Reproduce the listing word for word, leaving every picture behind.

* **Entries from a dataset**
+++
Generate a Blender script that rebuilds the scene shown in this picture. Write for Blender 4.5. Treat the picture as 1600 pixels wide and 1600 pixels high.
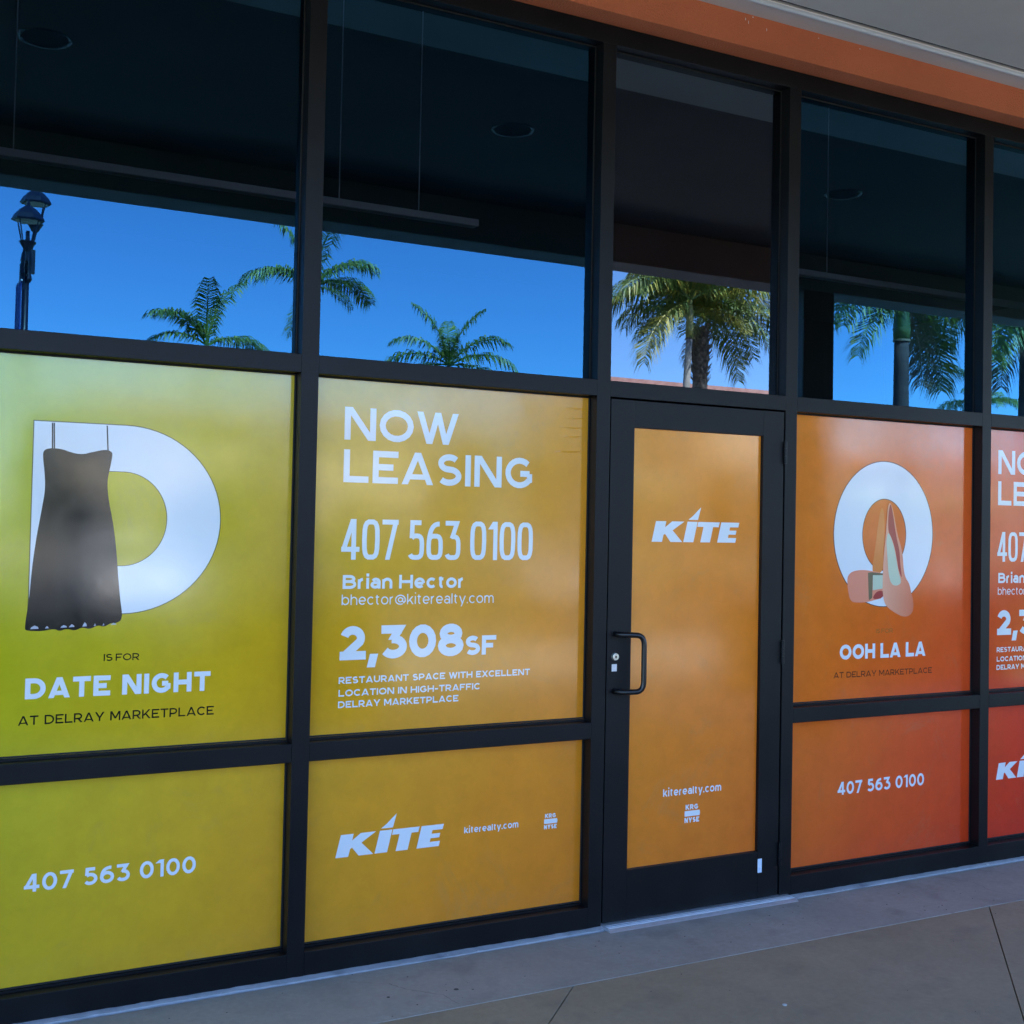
import bpy, bmesh, math, random
from mathutils import Vector, Matrix
random.seed(7)
PI = math.pi
S = bpy.context.scene
C = S.collection
for o in list(bpy.data.objects):
    bpy.data.objects.remove(o)

# ------------------------------------------------------------------ camera
cd = bpy.data.cameras.new('camera')
cam = bpy.data.objects.new('camera', cd)
C.objects.link(cam)
S.camera = cam
ya, pi_, ro = 0.49793, 0.028583, 0.020384
fw = Vector((math.sin(ya) * math.cos(pi_), math.cos(ya) * math.cos(pi_), math.sin(pi_)))
r0 = Vector((math.cos(ya), -math.sin(ya), 0))
u0 = r0.cross(fw)
rt = r0 * math.cos(ro) + u0 * math.sin(ro)
up = -r0 * math.sin(ro) + u0 * math.cos(ro)
m = Matrix((rt, up, -fw)).transposed().to_4x4()
m.translation = Vector((-1.4404, -4.2714, 1.6630))
cam.matrix_world = m
cd.sensor_width = 36
cd.lens = 36 * 1911.956 / 1600
cd.shift_y = -0.025
cd.clip_start = 0.05
cd.clip_end = 2000

# ------------------------------------------------------------------ sky, sun, exposure
SUN_EL, SUN_AZ = math.radians(48), math.radians(12)      # sun stands behind the shop, over its roof
w = bpy.data.worlds.new('World')
S.world = w
w.use_nodes = True
nt = w.node_tree
nt.nodes.clear()
sky = nt.nodes.new('ShaderNodeTexSky')
sky.sky_type = 'NISHITA'
sky.sun_disc = False
sky.sun_elevation = SUN_EL
sky.sun_rotation = SUN_AZ
sky.altitude = 0
sky.air_density = 0.8
sky.dust_density = 0.0
sky.ozone_density = 8.0
bg = nt.nodes.new('ShaderNodeBackground')
bg.inputs['Strength'].default_value = 0.15
wo = nt.nodes.new('ShaderNodeOutputWorld')
nt.links.new(sky.outputs[0], bg.inputs[0])
nt.links.new(bg.outputs[0], wo.inputs[0])
sl = bpy.data.lights.new('sun', 'SUN')
sl.energy = 5.0
sl.angle = math.radians(0.5)
sl.color = (1.0, 0.95, 0.87)
sun = bpy.data.objects.new('sun', sl)
C.objects.link(sun)
sd = Vector((math.sin(SUN_AZ) * math.cos(SUN_EL), math.cos(SUN_AZ) * math.cos(SUN_EL), math.sin(SUN_EL)))
sun.rotation_euler = sd.to_track_quat('Z', 'Y').to_euler()
sun.location = (0, 0, 30)
S.view_settings.view_transform = 'Standard'
S.view_settings.look = 'None'
S.view_settings.gamma = 1
S.view_settings.use_curve_mapping = False
S.view_settings.exposure = 2.5
S.cycles.max_bounces = 8
S.cycles.transparent_max_bounces = 12

# ------------------------------------------------------------------ materials
def lin(*c):
    return tuple(c) + (1.0,)

def newmat(name):
    mt = bpy.data.materials.new(name)
    mt.use_nodes = True
    n = mt.node_tree
    b = n.nodes['Principled BSDF']
    return mt, n, b

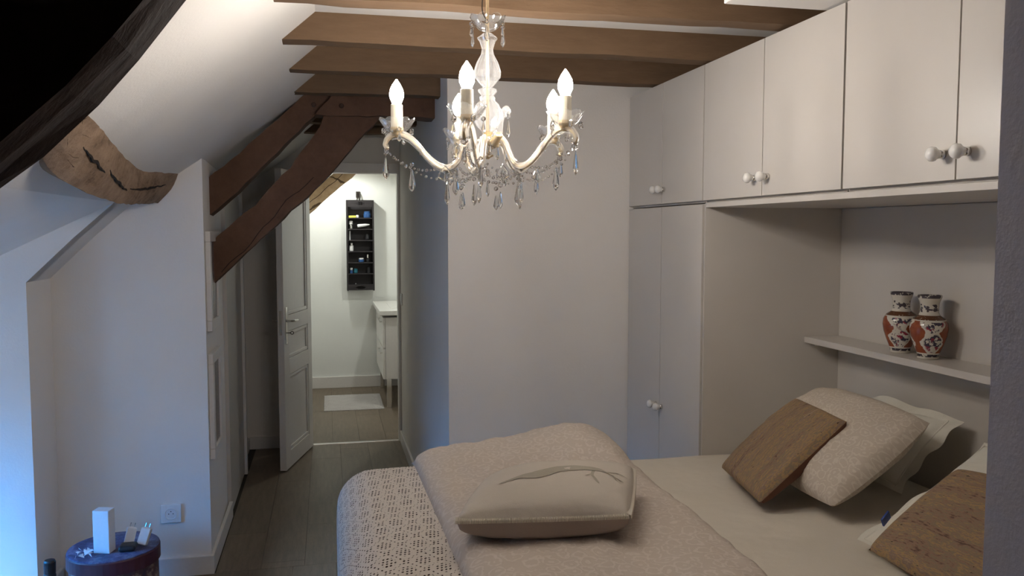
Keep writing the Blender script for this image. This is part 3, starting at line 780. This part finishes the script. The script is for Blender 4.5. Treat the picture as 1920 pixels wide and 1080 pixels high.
+++
* **Reply**
Generate a Blender script that rebuilds the scene shown in this picture. Write for Blender 4.5. Treat the picture as 1600 pixels wide and 1600 pixels high.
import bpy, bmesh, math, random
from mathutils import Vector, Matrix
random.seed(7)
PI = math.pi
S = bpy.context.scene
C = S.collection
for o in list(bpy.data.objects):
    bpy.data.objects.remove(o)

# ------------------------------------------------------------------ camera
cd = bpy.data.cameras.new('camera')
cam = bpy.data.objects.new('camera', cd)
C.objects.link(cam)
S.camera = cam
ya, pi_, ro = 0.49793, 0.028583, 0.020384
fw = Vector((math.sin(ya) * math.cos(pi_), math.cos(ya) * math.cos(pi_), math.sin(pi_)))
r0 = Vector((math.cos(ya), -math.sin(ya), 0))
u0 = r0.cross(fw)
rt = r0 * math.cos(ro) + u0 * math.sin(ro)
up = -r0 * math.sin(ro) + u0 * math.cos(ro)
m = Matrix((rt, up, -fw)).transposed().to_4x4()
m.translation = Vector((-1.4404, -4.2714, 1.6630))
cam.matrix_world = m
cd.sensor_width = 36
cd.lens = 36 * 1911.956 / 1600
cd.shift_y = -0.025
cd.clip_start = 0.05
cd.clip_end = 2000

# ------------------------------------------------------------------ sky, sun, exposure
SUN_EL, SUN_AZ = math.radians(48), math.radians(12)      # sun stands behind the shop, over its roof
w = bpy.data.worlds.new('World')
S.world = w
w.use_nodes = True
nt = w.node_tree
nt.nodes.clear()
sky = nt.nodes.new('ShaderNodeTexSky')
sky.sky_type = 'NISHITA'
sky.sun_disc = False
sky.sun_elevation = SUN_EL
sky.sun_rotation = SUN_AZ
sky.altitude = 0
sky.air_density = 0.8
sky.dust_density = 0.0
sky.ozone_density = 8.0
bg = nt.nodes.new('ShaderNodeBackground')
bg.inputs['Strength'].default_value = 0.15
wo = nt.nodes.new('ShaderNodeOutputWorld')
nt.links.new(sky.outputs[0], bg.inputs[0])
nt.links.new(bg.outputs[0], wo.inputs[0])
sl = bpy.data.lights.new('sun', 'SUN')
sl.energy = 5.0
sl.angle = math.radians(0.5)
sl.color = (1.0, 0.95, 0.87)
sun = bpy.data.objects.new('sun', sl)
C.objects.link(sun)
sd = Vector((math.sin(SUN_AZ) * math.cos(SUN_EL), math.cos(SUN_AZ) * math.cos(SUN_EL), math.sin(SUN_EL)))
sun.rotation_euler = sd.to_track_quat('Z', 'Y').to_euler()
sun.location = (0, 0, 30)
S.view_settings.view_transform = 'Standard'
S.view_settings.look = 'None'
S.view_settings.gamma = 1
S.view_settings.use_curve_mapping = False
S.view_settings.exposure = 2.5
S.cycles.max_bounces = 8
S.cycles.transparent_max_bounces = 12

# ------------------------------------------------------------------ materials
def lin(*c):
    return tuple(c) + (1.0,)

def newmat(name):
    mt = bpy.data.materials.new(name)
    mt.use_nodes = True
    n = mt.node_tree
    b = n.nodes['Principled BSDF']
    return mt, n, b

Keep writing the Blender script for this image. This is part 3, starting at line 780. This part finishes the script. The script is for Blender 4.5. Treat the picture as 1920 pixels wide and 1080 pixels high.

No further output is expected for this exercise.